I've used the cheap VPS plans from OVH, Hetzner, and the 'baremetal ARM' instance from Scaleway (c1). This is not exactly an apples to apples comparison and all very anecdotal but:
OVH would typically have one extended outage a year, usually related to something like an excavator severing fibre cables or diesel generators not starting in a brownout. The supporting infrastructure was nice, you could get e.g. free primary DNS hosting for external domains, and the domains they sold were cheap too. RESTful API was nice. SSD performance & storage space (bumped up only recently) was on the low side. Quite a few datacenter locations to pick from.

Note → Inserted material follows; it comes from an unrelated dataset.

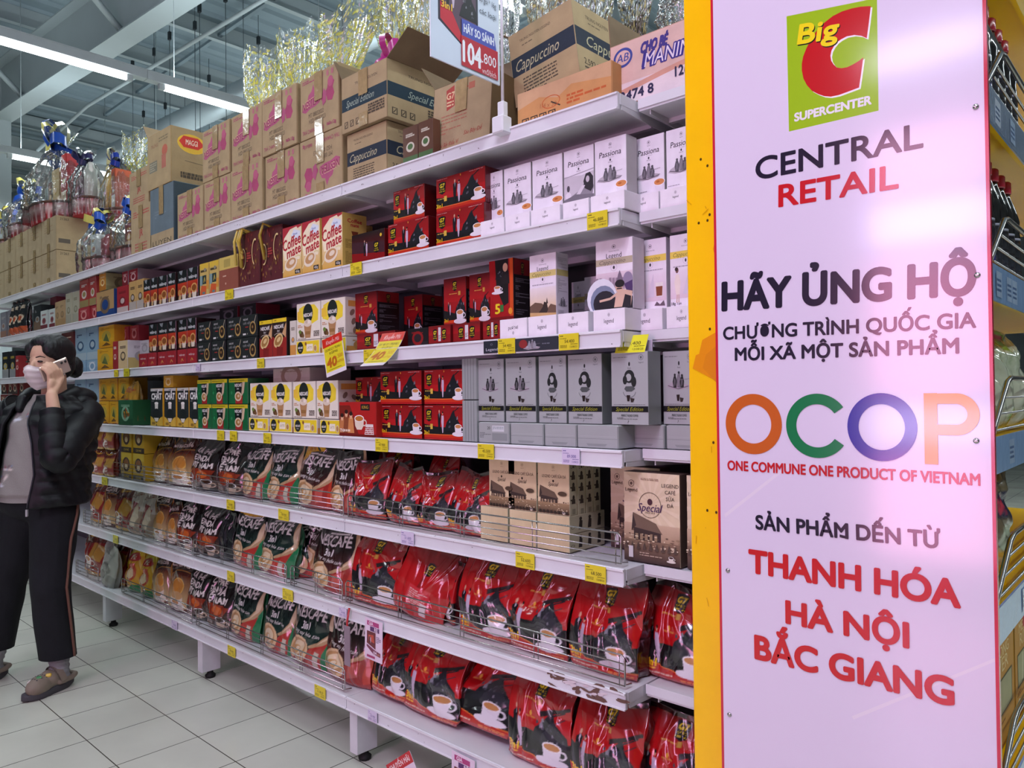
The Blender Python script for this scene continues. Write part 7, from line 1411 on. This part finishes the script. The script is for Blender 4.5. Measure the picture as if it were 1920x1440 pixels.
hr = blob('hair', [('e', H(0, -.036, 1.528), (.086, .094, .088), HT, 'Z'), ('e', H(.044, -.002, 1.540), (.042, .080, .056), HT, 'Z'), ('e', H(-.044, -.002, 1.540), (.042, .080, .056), HT, 'Z'), ('e', H(.0, .0, 1.572), (.060, .078, .040), HT, 'Z'),
                   ('c', [(H(.062, .045, 1.525), .014), (H(.074, .018, 1.49), .013), (H(.074, -.03, 1.455), .018)]), ('c', [(H(-.060, .05, 1.525), .014), (H(-.072, .025, 1.49), .012), (H(-.074, -.03, 1.455), .018)]),
                   ('e', H(0, -.075, 1.47), (.068, .055, .065), HT, 'Z')], M_HAIR, lady, voxel=.0045, smooth=26, disp=hairwave)
blob('hair_bun', [('e', H(.006, -.148, 1.468), (.046, .040, .050), HT, 'Z'), ('e', H(.006, -.162, 1.448), (.036, .03, .036), HT, 'Z')], M_HAIR, lady, voxel=.0045, smooth=3, disp=hairwave)
# grey printed shirt
TZ = [.80, .86, 1.0, 1.12, 1.2, 1.27, 1.31, 1.345]
def sect(z, th, off=0., wide=1.):
    cx, cf = np.interp(z, TZ, [0, 0, .01, .018, .022, .026, .03, .03]), np.interp(z, TZ, [.005, .005, .0, -.018, -.032, -.05, -.058, -.06])
    a_, b_ = np.interp(z, TZ, [.19, .185, .168, .168, .172, .15, .105, .075])*wide+off, np.interp(z, TZ, [.145, .145, .13, .128, .122, .10, .078, .068])*wide+off
    return (cx+a_*math.sin(th), cf+b_*math.cos(th), z)
sa = Art(1.2); sa.rect(0, 0, 1, 1.2, '#8f8c88'); r = random.Random(21)
for _ in range(26):
    x, y = r.uniform(.05, .95), r.uniform(.05, 1.1)
    for _ in range(5): sa.ell(x+r.uniform(-.03, .03), y+r.uniform(-.03, .03), r.uniform(.008, .02), r.uniform(.006, .016), r.choice(['#b98a90', '#8d5a66', '#c9cfd9', '#7d8ba0', '#dcd2cc', '#6d5560']), r.uniform(0, 3), 8)
for x, y in ((.42, .9), (.4, .18)): sa.ell(x, y, .03, .02, '#d6dde6', .3, 9)
im = sa.raster(120, 80); vs, cs = [], []; n1, n2 = 120, 60
for j in range(n2):
    z = .855+(1.335-.855)*j/(n2-1)
    for i in range(n1):
        th = -PI+2*PI*i/n1; w = .004*math.sin(z*40+3*math.sin(th*2))*math.sin(th*3+z*9); q = sect(z, th, w-(.012 if j < 4 else 0)); vs.append(L3(*q)[:]); cs.append(tuple(im[min(79, int(j/n2*80)), i]))
sh = MB().add(vs, [(j*n1+i, j*n1+(i+1) % n1, (j+1)*n1+(i+1) % n1, (j+1)*n1+i) for j in range(n2-1) for i in range(n1)], cs, 0, True).build('shirt', M_SHIRT, lady)
# quilted jacket, hanging open
def jk(z, th, off): 
    wide = np.interp(z, [.83, .95, 1.1, 1.25, 1.34], [1.04, 1.08, 1.14, 1.14, 1.2]); q = sect(z, th, off, wide); return q
vs = []; n1, n2 = 110, 84; th0, th1 = .10, 2*PI-.62
for lay, off in ((0, .022), (1, .010)):
    for j in range(n2):
        z = .835+(1.33-.835)*j/(n2-1); qz = abs(math.sin((z-.835)/.058*PI)); puff = .010*qz**.6
        ta = np.interp(z, [.84, 1.0, 1.12, 1.22, 1.33], [.46, .36, .24, .06, .0])
        for i in range(n1):
            th = ta+(th1-ta)*i/(n1-1); e = min(1, min(i, n1-1-i)/5); w = .006*math.sin(th*7+z*30)*qz+.003*math.sin(th*19+z*80)
            open_ = .014*math.exp(-((i)/12)**2); q = jk(z, th, off+(puff*e+w*e if lay == 0 else 0)+open_); vs.append(L3(*q)[:])
idx = lambda l_, j, i: l_*n1*n2+j*n1+i
fs = [(idx(0, j, i), idx(0, j, i+1), idx(0, j+1, i+1), idx(0, j+1, i)) for j in range(n2-1) for i in range(n1-1)]+[(idx(1, j, i+1), idx(1, j, i), idx(1, j+1, i), idx(1, j+1, i+1)) for j in range(n2-1) for i in range(n1-1)]
fs += [(idx(0, j, 0), idx(0, j+1, 0), idx(1, j+1, 0), idx(1, j, 0)) for j in range(n2-1)]+[(idx(0, j, n1-1), idx(1, j, n1-1), idx(1, j+1, n1-1), idx(0, j+1, n1-1)) for j in range(n2-1)]
fs += [(idx(0, 0, i), idx(1, 0, i), idx(1, 0, i+1), idx(0, 0, i+1)) for i in range(n1-1)]+[(idx(0, n2-1, i), idx(0, n2-1, i+1), idx(1, n2-1, i+1), idx(1, n2-1, i)) for i in range(n1-1)]
jacket = MB().add(vs, fs, '#14151b', 0, True).build('jacket', M_JACK, lady)
def sleeve(pts, rad, name='sleeve'):
    P = [Vector(L3(*p)) for p in pts]; out, rr = [], []
    N = 90
    for k in range(N+1):
        t = k/N*(len(P)-1); i = min(int(t), len(P)-2); f_ = t-i; p0, p1, p2, p3 = P[max(i-1, 0)], P[i], P[i+1], P[min(i+2, len(P)-1)]
        out.append((.5*((2*p1)+(p2-p0)*f_+(2*p0-5*p1+4*p2-p3)*f_**2+(3*p1-p0-3*p2+p3)*f_**3))[:]); rr.append((rad[i]+(rad[i+1]-rad[i])*f_)*(1+.13*abs(math.sin(k/N*PI*8.5))**.6-.06))
    return MB().tube(out, 1., '#14151b', n=26, taper=rr).build(name, M_JACK, jacket)
sleeve([(.125, -.06, 1.275), (.185, -.06, 1.235), AR((.250, .03, 1.13)), AR((.268, .088, 1.055)), AR((.262, .115, 1.07)), AR((.234, .105, 1.16)), AR((.196, .082, 1.258))], [.066, .070, .067, .062, .058, .053, .045])
sleeve([(-.125, -.055, 1.275), (-.185, -.065, 1.22), (-.222, -.09, 1.06), (-.232, -.085, .94), (-.235, -.06, .80)], [.07, .075, .068, .06, .05])
blob('hood', [('e', (.035, -.135, 1.315), (.155, .055, .045)), ('e', (.13, -.10, 1.322), (.07, .075, .042)), ('e', (-.07, -.09, 1.322), (.06, .075, .042)), ('c', [((.135, -.06, 1.335), .036), ((.11, .005, 1.315), .028), ((.075, .05, 1.27), .02)]), ('c', [((-.08, -.05, 1.335), .034), ((-.07, .01, 1.315), .026), ((-.055, .05, 1.27), .018)])], M_JACK, jacket, voxel=.006, smooth=6, disp=lambda c: .003*math.sin(c.x*70+c.z*50))
zp = MB(); ZA = lambda z: np.interp(z, [.84, 1.0, 1.12, 1.22, 1.33], [.46, .36, .24, .06, .0]); zl = [L3(*jk(z, ZA(z), .034))[:] for z in np.linspace(.84, 1.30, 24)]; zp.tube(zl, .0035, '#3a3b42', n=6); zp.box(*(np.array(L3(*jk(.835, .46, .036)))-np.array((.004, .004, .03))), *(np.array(L3(*jk(.835, .46, .036)))+np.array((.004, .004, .0))), '#b9b9bd'); zp.build('zip', mat('dark_zip', rough=.4, attr=True, metal=.5, var=.05), jacket)
# trousers with a brown side stripe
def fold(c): return .0022*math.sin(c.z*30+c.x*40+c.y*25)*math.exp(-((c.z-.5)/.2)**2)+.0012*math.sin(c.z*22+c.y*60)
tr = blob('trousers', [('e', (0, .0, .85), (.178, .128, .10)), ('c', [((.085, 0, .79), .102), ((.108, .03, .47), .080), ((.106, -.012, .11), .077)]), ('c', [((-.085, 0, .79), .102), ((-.185, .03, .46), .082), ((-.29, .02, .12), .078)])], M_TROU, lady, voxel=.007, smooth=8, disp=fold, cut=.15)
st = []
for z in np.linspace(.153, .86, 30):
    cx, cf, R_ = np.interp(z, [.165, .47, .79, .86], [.106, .108, .085, .055]), np.interp(z, [.165, .47, .79, .86], [-.012, .03, 0, 0]), np.interp(z, [.165, .47, .79, .86], [.078, .082, .102, .123])
    st.append(L3(cx+R_*.985, cf-R_*.24, z)[:])
MB().tube(st, .006, '#6d4a3a', n=6).build('side_stripe', mat('brown_piping', '#6b4a3c', rough=.7, var=.1), tr)
MB().box(.062, -.150, .835, .085, -.146, .862, '#8d8d92').build('waist_tag', M_CHROME, tr)
for (cx, cf, az, side) in ((.105, -.02, 0, 1), (-.29, .02, .12, -1)):
    blob('sock', [('c', [((cx+(.06 if side < 0 else 0), cf+.01, .20), .042), ((cx, cf+.005, .09), .041), ((cx, cf+.02, .06), .043)]), ('c', [((cx, cf+.0, .055), .04), ((cx-.003, cf+.10, .05), .036)])], M_SOCK, lady, voxel=.005, smooth=5, disp=lambda c: .0018*math.sin(c.z*260))
    f0 = cf-.065; sole = MB(); n = 40
    def outl(k, s=1.): t = 2*PI*k/n; y = math.cos(t); w = np.interp(y, [-1, -.6, 0, .45, .8, 1], [.030, .036, .036, .047, .044, .030])*s; return (cx+w*np.sign(math.sin(t))*abs(math.sin(t))**.8+.004*y, f0+.122+.124*y)
    vs = []
    for z, s in ((0, .94), (.006, 1.0), (.024, 1.02), (.03, .98)):
        for k in range(n): a_, b_ = outl(k, s); vs.append(L3(a_, b_, z+(.012*max(0, -(b_-f0-.05)/.05)+.010*max(0, (b_-f0-.2)/.05) if z < .02 else 0)+(.004*math.sin(k*1.9) if z > .02 else 0)+(.02*max(0, -(b_-f0-.07)/.07) if z > .02 else 0))[:])
    sole.add(vs, [(i*n+k, i*n+(k+1) % n, (i+1)*n+(k+1) % n, (i+1)*n+k) for i in range(3) for k in range(n)]+[tuple(range(n))[::-1], tuple(3*n+k for k in range(n))], '#49464c', 0, True)
    clog = thing('clog_part', '', '', (0, 0, 0)); 
    for k_ in ('label', 'category'): del clog[k_]
    clog.name = 'clog'; clog.parent = lady
    sole.build('sole', M_SOLE, clog)
    up_ = blob('upper', [('e', (cx+.002, cf+.095, .050), (.046, .078, .042)), ('e', (cx, cf+.05, .062), (.045, .05, .040)), ('c', [((cx+.038, cf+.03, .045), .013), ((cx+.036, cf-.03, .046), .012), ((cx+.02, cf-.058, .050), .012), ((cx-.02, cf-.058, .050), .012), ((cx-.036, cf-.03, .046), .012), ((cx-.038, cf+.03, .045), .013)])], M_CLOG, clog, voxel=.004, smooth=4)
    sp_ = MB(); arc = [(cx+.052*math.cos(t), cf+.018+.018*math.sin(t), .055+.062*math.sin(t)) for t in np.linspace(.05, PI-.05, 16)]
    for (a0, b0, z0), (a1, b1, z1) in zip(arc, arc[1:]):
        sp_.add([L3(a0, b0-.013, z0)[:], L3(a0, b0+.013, z0-.004)[:], L3(a1, b1+.013, z1-.004)[:], L3(a1, b1-.013, z1)[:], L3(a0, b0-.013, z0-.006)[:], L3(a0, b0+.013, z0-.010)[:], L3(a1, b1+.013, z1-.010)[:], L3(a1, b1-.013, z1-.006)[:]], [(0, 1, 2, 3), (7, 6, 5, 4), (0, 4, 5, 1), (3, 2, 6, 7)])
    sp_.build('strap', M_CLOG, clog)
    def on_top(a, b):
        h_, lc, nn, _ = up_.ray_cast(L3(a, b, .02)+Vector((0, 0, .2)), Vector((0, 0, -1))); return (lc, nn) if h_ else (L3(a, b, .07), Vector((0, 0, 1)))
    ch = [((cx+.026, cf+.075, .083), '#e0b83a', .011), ((cx+.016, cf+.112, .080), '#5aa06a', .010), ((cx-.012, cf+.138, .074), '#e4ded6', .010)]
    for (p, c, s) in ch:
        MB().box(-s, -s*.8, -.004, s, s*.8, .004, c, ch=.003).build('charm', M_WRAP, clog).matrix_local = Matrix.Translation(on_top(p[0], p[1])[0]) @ on_top(p[0], p[1])[1].to_track_quat('Z', 'Y').to_matrix().to_4x4()
    ho = MB()
    for ia in range(-2, 3):
        for ib in range(3): q = on_top(cx+ia*.013, cf+.085+.022*ib)[0]; ho.lathe([(.0034, -.003), (.0034, .0010)], '#3a332d', n=8, c=q[:])
    ho.build('vent_hole', M_SOLE, clog)
# the phone is a thing she holds
ph = thing('mobile_phone', 'pale gold mobile phone held to the woman\'s left ear', 'phone', (0, 0, 0))
R_ = Matrix(((1, 0, 0), (0, 1, 0), (0, 0, 1)))
bx = Vector((0, -dd[1], dd[2])); by = Vector((0, -ww[1], ww[2])); bz = bx.cross(by)
if bz.x < 0: bx = -bx; bz = bx.cross(by)
Mw = Matrix.Translation((-3.93, -.515, 0)) @ Matrix.Rotation(PHI-.35, 4, 'Z') @ Matrix(((bx.x, by.x, bz.x, C[0]), (bx.y, by.y, bz.y, -C[1]), (bx.z, by.z, bz.z, C[2]), (0, 0, 0, 1)))
ph.matrix_world = Mw
sgn = 1 if (bx.z > 0) else -1
MB().box(-.071, -.034, -.0042, .071, .034, .0042, '#c9b3a6', ch=.0035).build('case', mat('pale_gold_phone_back', '#c7b2a6', rough=.28, metal=.35, var=.03), ph)
cb = MB().box(sgn*.045-.016, .006, .0036, sgn*.045+.018, .029, .0058, '#b9a79c', ch=.0015); cb.lathe([(.006, 0), (.006, .0022)], '#17151a', n=16, c=(sgn*.056, .018, .0055)).lathe([(.006, 0), (.006, .0022)], '#17151a', n=16, c=(sgn*.036, .018, .0055)); cb.build('camera_bump', M_WRAP, ph)
MB().box(-.066, -.031, -.0048, .066, .031, -.0042, '#0c0c10').build('screen', mat('dark_phone_glass', '#0c0d11', rough=.06, var=.02), ph)
finish_labels()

Scaleway 'baremetal ARM' was a mixed bag. I didn't like the ipv4 NAT and related networking, they took a long time before you could use your own kernel (a feature promised at launch), crypto acceleration module on their Marvell ARM processors (CESA) didn't work for a long time due to a borked devicetree and after it did support was vestigial (had to patch and maintain your own libraries etc). Networked SSDs were a bit of a pain and a kernel update once broke them leaving all my instances on recovery console unable to mount anything... Performance was meh. It was the cheapest way to have a dedicated instance though.
I've been now on Hetzner for about two years and I don't have any particular complaints. It's solid. There was one bigger outage last year but didn't affect my datacenter. Pricing is very competitive, API is functional, processor crypto extensions (AES-NI) are exposed through the KVM (I think this wasn't the case with OVH but perhaps changed now). Only two datacenter locations (DE and FI). Cheap snapshots and backups. I barely ever need to log into the management console. HTH.
I've used OVH for several years (a few small Cloud VPSes). Never had any outages, but their web interface is very complex and unintuitive. I left because they messed up billing, then immediately threatened to delete my servers within hours of their mistaken billing (my creditcard was charged but their systems somehow didn't register it), then was charged a second time. They refused to acknowledge the error (even with screenshots, I had to do a chargeback instead). And their support took 2-3 days to respond to tickets.
I'm now a happy Hetzner customer since half a year. Support was quick, interface is simpler, and their small VPSes are even a bit more attractive.